**WHAT TO WORK ON:**
Extract every line where the string "HAIRB" appears.

▬▬▬▬▬▬▬▬▬▬

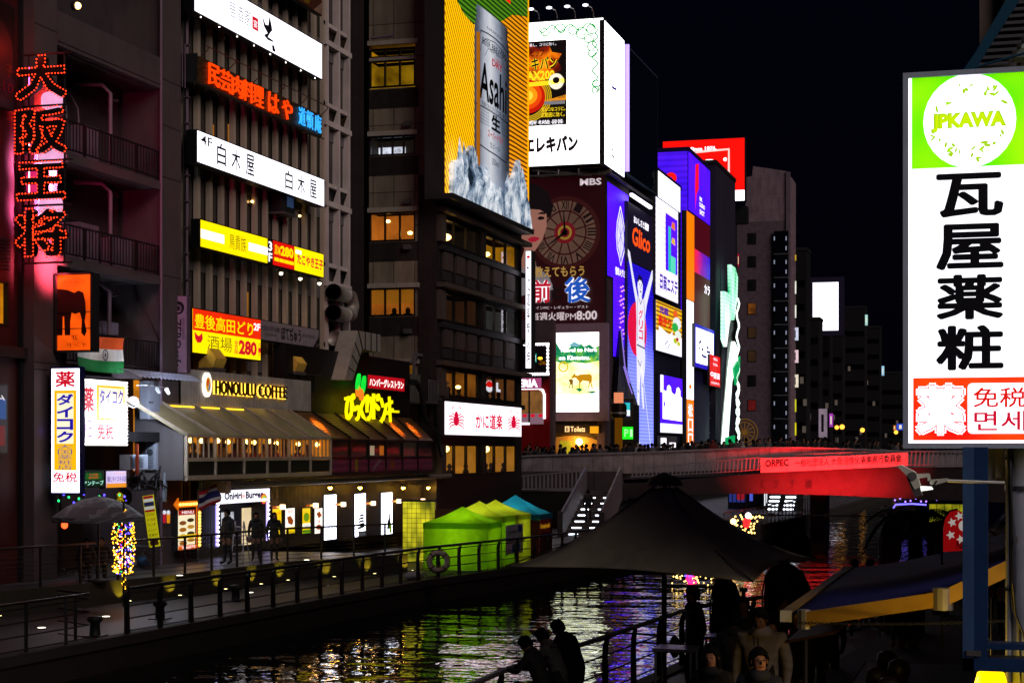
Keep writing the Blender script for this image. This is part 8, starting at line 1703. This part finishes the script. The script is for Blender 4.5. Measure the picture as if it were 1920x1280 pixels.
MB().tube([(.29*math.cos(k*math.pi/12),.29*math.sin(k*math.pi/12),0) for k in range(24)],.085,8,True).build('ring',paint('ring_white','#a89890',.6),t,True);MB().tube([(.39*math.cos(k*math.pi/12+.1),.39*math.sin(k*math.pi/12+.1),.02*math.sin(k*1.57)) for k in range(24)],.012,4,True).build('rope',MAR,t)
for k in range(4):a=k*math.pi/2+.78;MB().tube([(.29*math.cos(a)+.095*math.cos(q*math.pi/4)*math.cos(a),.29*math.sin(a)+.095*math.cos(q*math.pi/4)*math.sin(a),.095*math.sin(q*math.pi/4)) for q in range(8)],.02,4,True).build('strap',MAR,t)
MB().tube([(-.12,.3,0),(.05,.0,.02),(.1,-.25,0)],.012,4).build('rope',BLACK,t)
t=thing('white_sack','white tarpaulin sack lying on the quay beside the life ring','sack',pt_z(775,1086,.76));mb=MB();mb.ball((0,0,.14),(.36,.22,.16),12,8);mb.v=[(x+.02*math.sin(9*z+7*y),y,z+.015*math.sin(12*x)) for x,y,z in mb.v];mb.build('sack_body',paint('sack_white','#8a8688',.7),t,True);MB().tube([(.3,0,.2),(.42,.02,.22),(.45,0,.12)],.015,4).build('tie',BLACK,t)
for k,px in enumerate((178,300,442)):
 t=thing('mooring_bollard','squat black mooring bollard on the quay, '+('nearest the turned back railing','in the middle of the near quay','farthest of the three')[k],'bollard',pt_z(px,(1192,1160,1126)[k],.755),'mooring bollards on the quay');MB().lathe([(.16,0),(.13,.05),(.11,.3),(.19,.38),(.17,.46),(.03,.48)],12).build('body',BLACK,t,True);MB().box(-.22,.22,-.22,.22,0,.03).build('base_plate',DARK,t)
for k,(px,py,D) in enumerate(((1268,1212,24),(1360,1190,25.5))):
 t=thing('bar_table',('small square bar table with a lit top beside the canopy pole','small bar table behind the man with glasses')[k],'table',pt_d(px,py,D)-Vector((0,0,1.0)));MB().box(-.28,.28,-.28,.28,.96,1.0).build('tabletop',paint('pale_tabletop','#6a6470',.3),t);
 for sx in (-.24,.24):
  for sy in (-.24,.24):MB().tube([(sx,sy,0),(sx,sy,.96)],.018,6).build('leg',ALU,t)
t=thing('market_stall_roof','rust brown sloping stall roof under the blue awning','roof',Matrix.Translation(pt_d(1475,1200,20)));MB().add([(0,0,0),(.55,0,.12),(.75,1.5,.25),(.1,1.5,.1),(0,0,-.03),(.55,0,.09),(.75,1.5,.22),(.1,1.5,.07)],[(0,1,2,3),(7,6,5,4),(0,4,5,1),(1,5,6,2),(2,6,7,3),(3,7,4,0)]).build('roof_sheet',paint('rust_sheet','#3a1c10',.7),t);MB().tube([(.2,.1,-1.6),(.2,.1,.02)],.03,6).build('post',DARK,t)
t=thing('dark_filler_stall','black cloth covered stall under the blue awning at the bottom right','stall',Matrix.Translation((-1.9,18.9,1.4)))  # made-up stall, put in to keep this corner dark
b=MB().box(0,1.5,0,5.2,.82,.86);b.build('tabletop',BLACK,t)
mb=MB();N=26
for k in range(N+1):a=k/N;x=.05*math.sin(a*40);mb.v+=[(1.5*a,-.03+x*.8,0),(1.5*a,-.01,.87)]
for k in range(N):mb.f.append([2*k,2*k+2,2*k+3,2*k+1]);mb.m.append(0)
for k in range(N+1):a=k/N;x=.05*math.sin(a*70);mb.v+=[(-.03+x*.8,5.2*a,0),(-.01,5.2*a,.87)]
for k in range(N):q=2*(N+1)+2*k;mb.f.append([q+1,q+3,q+2,q]);mb.m.append(0)
mb.build('cloth_skirt',paint('black_stall_cloth',(.006,.006,.007),.9),t,True)
for k in range(5):MB().lathe([(.10,.86),(.14,1.02),(.12,1.12),(.05,1.16)],10,(.35+.2*(k%2),.4+.9*k,0)).build('covered_pot',DARK,t,True)
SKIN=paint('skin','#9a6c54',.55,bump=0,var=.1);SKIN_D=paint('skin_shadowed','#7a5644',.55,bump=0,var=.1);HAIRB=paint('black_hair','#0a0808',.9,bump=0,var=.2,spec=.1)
def cloth_m(n,c):
 b=NT(n);f=b.noise(b.coord((1,1,1)),7,3);w=b.n('ShaderNodeTexWave',wave_type='BANDS',bands_direction='Z');w.inputs['Scale'].default_value=2.6;w.inputs['Distortion'].default_value=6;b.l(b.coord(),w.inputs[0])
 h=b.math('ADD',f,b.math('MULTIPLY',w.outputs[0],.25));b.bump(h,.6,.03);c=C(c);return b.set(b.ramp(h,[(.3,scale_c(c,.7)),(.9,scale_c(c,1.15))]),.85)
JK={'black':cloth_m('black_jacket','#0e0d10'),'navy':cloth_m('navy_jacket','#141826'),'grey':cloth_m('grey_knit','#4a4648'),'brown':cloth_m('brown_coat','#2a1c16'),'red':cloth_m('red_jacket','#6a1414'),'cream':cloth_m('cream_jacket','#7c7478'),'tan':cloth_m('tan_coat','#6a5232'),'white':cloth_m('white_jacket','#8a8688')}
TR=cloth_m('dark_trousers','#0c0c10')
def person(name,label,M,jacket,hair=HAIRB,group=None,h=1.68,bend=0.,arms='down',legs='stand',turn=0.,nod=0.,fingers=True,face=False,long_hair=False,skin=SKIN,bulk=1.0,hat=None):
 """one continuous skinned body; hair, face pieces and hat are children"""
 k=h/1.7;J={};E_=[];Rr={}
 def j(n,p,r,par=None):J[n]=Vector(p);Rr[n]=r if isinstance(r,tuple) else (r,r);(E_.append((par,n)) if par else None)
 cb,sb_=math.cos(bend),math.sin(bend)
 def up(x,y,z):return (x,y*cb+(z-.95)*sb_,.95+(z-.95)*cb-y*sb_)
 j('pelvis',(0,0,.95),(.16*bulk,.12*bulk));j('waist',up(0,0,1.10),(.155*bulk,.115*bulk),'pelvis');j('chest',up(0,0,1.30),(.175*bulk,.125*bulk),'waist');j('neck0',up(0,.0,1.44),(.085,.075),'chest');j('neck',up(0,.02,1.485),.064,'neck0')
 hb=Vector(up(0,.03,1.475));bn=bend*.55+nod
 def hd(x,y,z):
  c2,s2=math.cos(turn),math.sin(turn);x,y=x*c2-y*s2,x*s2+y*c2
  return hb+Vector((x,y*math.cos(bn)+z*math.sin(bn),z*math.cos(bn)-y*math.sin(bn)))
 j('jaw',hd(0,.025,.070),(.068,.078),'neck');j('face',hd(0,.02,.125),(.077,.092),'jaw');j('crown',hd(0,.0,.175),(.068,.082),'face')
 for s_,S in ((-1,'L'),(1,'R')):
  sh=Vector(up(s_*.185*bulk,0,1.385));j('sh'+S,sh,.075*bulk,'chest')
  if arms=='down':el,wr,ha=sh+Vector((s_*.06,-.02,-.28)),sh+Vector((s_*.06,.06,-.53)),sh+Vector((s_*.05,.10,-.62))
  elif arms=='rail':el,wr,ha=sh+Vector((s_*.07,.14,-.22)),sh+Vector((s_*.0-.02*s_,.36,-.20)),sh+Vector((-s_*.04,.44,-.20))
  elif arms=='phone':el,wr,ha=sh+Vector((s_*.05,.06,-.27)),sh+Vector((-s_*.06,.26,-.14)),sh+Vector((-s_*.08,.32,-.06))
  else:el,wr,ha=sh+Vector((s_*.08,-.04,-.27)),sh+Vector((s_*.0,.12,-.45)),sh+Vector((-s_*.06,.19,-.46))
  j('el'+S,el,.056*bulk,'sh'+S);j('fore'+S,el.lerp(wr,.5),.046*bulk,'el'+S);j('wr'+S,wr,.032,'fore'+S);j('ha'+S,ha,(.040,.022),'wr'+S)
  if fingers:
   d=(ha-wr).normalized();sd=d.cross(Vector((0,0,1)));sd=Vector((0,1,0)) if sd.length<.2 else sd.normalized();cu=d.cross(sd).normalized()*(-1 if d.cross(sd).z>0 else 1)
   for q,(o_,L) in enumerate(((-.03,.065),(-.01,.075),(.01,.072),(.03,.056))):
    a=ha+sd*o_+d*.025;j('f%s%da'%(S,q),a+d*L*.55,.0095,'ha'+S);j('f%s%db'%(S,q),a+d*L*.85+cu*.03,.0085,'f%s%da'%(S,q))
   j('t%sa'%S,ha-sd*.045*s_-d*.01,.0105,'ha'+S);j('t%sb'%S,ha-sd*.06*s_+d*.03+cu*.012,.009,'t%sa'%S)
  hp=Vector((s_*.095,0,.90));j('hip'+S,hp,(.105*bulk,.105*bulk),'pelvis')
  st=s_*.05 if legs=='stand' else s_*.22
  kn=Vector((s_*.10,.02+st*.5,.50));an=Vector((s_*.10,st-.0,.09))
  j('kn'+S,kn,.068,'hip'+S);j('calf'+S,kn.lerp(an,.4)+Vector((0,-.015,0)),.058,'kn'+S);j('an'+S,an,.042,'calf'+S);j('toe'+S,an+Vector((s_*.03,.16,-.05)),(.042,.034),'an'+S)
 names=list(J);idx={n:i for i,n in enumerate(names)}
 me=bpy.data.meshes.new('tmp');me.from_pydata([J[n]*k for n in names],[(idx[a],idx[b]) for a,b in E_],[]);o=bpy.data.objects.new('tmp',me);COL.objects.link(o)
 sk=o.modifiers.new('s','SKIN');sk.use_smooth_shade=True
 for i,n in enumerate(names):v=me.skin_vertices[0].data[i];v.radius=(Rr[n][0]*k,Rr[n][1]*k);v.use_root=(i==0)
 o.modifiers.new('d','SUBSURF').levels=1
 bpy.context.view_layer.update();m2=bpy.data.meshes.new_from_object(o.evaluated_get(bpy.context.evaluated_depsgraph_get()));bpy.data.objects.remove(o);m2.name='body'
 for q in (jacket,TR,skin,BLACK):m2.materials.append(q)
 seg={n:(2 if n in ('neck','jaw','face','crown') or n[:2] in ('ha',) or n[0] in 'f' and n[:4] not in ('fore','face') or n[0]=='t' and n[:3]!='toe' else 3 if n[:3]=='toe' else 1 if n[:2] in ('kn','an') or n[:4] in ('calf',) or n[:3]=='hip' else 0) for n in names}
 P=[(J[n]*k,seg[n]) for n in names]
 for f in m2.polygons:
  c=f.center;f.material_index=min(P,key=lambda q:(q[0]-c).length_squared)[1];f.use_smooth=True
 t=thing(name,label,'person',M,group);b=bpy.data.objects.new('body',m2);COL.objects.link(b);b.parent=t
 H= lambda x,y,z:tuple(hd(x,y,z)*1.0*k)
 Mr=Matrix.Translation(hb*k)@Matrix.Rotation(-bn,4,'X')@Matrix.Rotation(turn,4,'Z');HP= lambda mb:mb
 mb=MB();n=18;rg=9;rh=random.Random(len(label))
 for r_ in range(rg+1):
  for q in range(n):
   g=2*math.pi*q/n;front=max(0,math.sin(g));lim=2.25-1.22*front**.6 if front>0 else 2.25;low=lim*r_/rg
   x,y,z=.100*math.sin(min(low,1.9))*math.cos(g),-.004+.116*math.sin(min(low,1.9))*math.sin(g),.135+.118*math.cos(low)
   if long_hair and r_>5 and front<.5:z-=.055*(r_-5);x*=1.08
   wob=1+.05*math.sin(q*2.3+r_*1.7)+rh.uniform(-.03,.03);mb.v.append((x*wob*k,y*wob*k,(z+rh.uniform(-.004,.004)-(.018 if r_==rg and q%2 else 0))*k))
 for r_ in range(rg):
  for q in range(n):mb.f.append([r_*n+q,(r_+1)*n+q,(r_+1)*n+(q+1)%n,r_*n+(q+1)%n]);mb.m.append(0)
 mb.f.append(list(range(n))[::-1]);mb.m.append(0)
 mb.build('hair' if not hat else 'hat',hat or hair,t,True,M=Mr)
 if fingers:
  Mc_=Matrix.Translation(Vector(up(0,.012,1.43))*k)@Matrix.Rotation(-bend,4,'X');cw_=bulk
  MB().lathe([(.125*cw_*k,-.02),(.118*k,.03*k),(.088*k,.075*k),(.078*k,.075*k),(.09*k,.02*k)],14).build('collar',jacket,t,True,M=Mc_)
  mb=MB();
  for q in range(9):z_=1.0+.05*q;f_=Vector(up(0,.135*bulk+.012,z_))*k;mb.v+=[tuple(f_+Vector((-.008,0,0))),tuple(f_+Vector((.008,0,0)))]
  mb.f=[[2*q,2*q+1,2*q+3,2*q+2] for q in range(8)];mb.m=[0]*8;mb.build('zip',DARK,t)
 if face:
  mb=MB();mb.ball((0,.108*k,.108*k),(.013*k,.02*k,.024*k),8,6);mb.build('nose',skin,t,True,M=Mr)
  for s_ in (-1,1):
   MB().ball((s_*.032*k,.098*k,.132*k),(.013*k,.006*k,.006*k),8,5).build('eye',INK,t,True,M=Mr);MB().strip([(s_*.05*k,.0),(s_*.033*k,.007*k),(s_*.015*k,.002*k)],.007*k,0).build('eyebrow',HAIRB,t,M=Mr@Matrix.Translation((0,.108*k,.15*k))@Matrix.Rotation(R(80),4,'X'));MB().ball((s_*.082*k,.01*k,.115*k),(.012*k,.02*k,.03*k),8,6).build('ear',skin,t,True,M=Mr)
  MB().ball((0,.100*k,.068*k),(.026*k,.008*k,.007*k),10,5).build('mouth',paint('lips','#7a3a38',.5,bump=0),t,True,M=Mr)
 t['_m']=1;del t['_m']
 return t,Mr,k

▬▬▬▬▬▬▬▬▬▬

**ANSWER IN FULL:**
SKIN=paint('skin','#9a6c54',.55,bump=0,var=.1);SKIN_D=paint('skin_shadowed','#7a5644',.55,bump=0,var=.1);HAIRB=paint('black_hair','#0a0808',.9,bump=0,var=.2,spec=.1)
def person(name,label,M,jacket,hair=HAIRB,group=None,h=1.68,bend=0.,arms='down',legs='stand',turn=0.,nod=0.,fingers=True,face=False,long_hair=False,skin=SKIN,bulk=1.0,hat=None):
   MB().ball((s_*.032*k,.098*k,.132*k),(.013*k,.006*k,.006*k),8,5).build('eye',INK,t,True,M=Mr);MB().strip([(s_*.05*k,.0),(s_*.033*k,.007*k),(s_*.015*k,.002*k)],.007*k,0).build('eyebrow',HAIRB,t,M=Mr@Matrix.Translation((0,.108*k,.15*k))@Matrix.Rotation(R(80),4,'X'));MB().ball((s_*.082*k,.01*k,.115*k),(.012*k,.02*k,.03*k),8,6).build('ear',skin,t,True,M=Mr)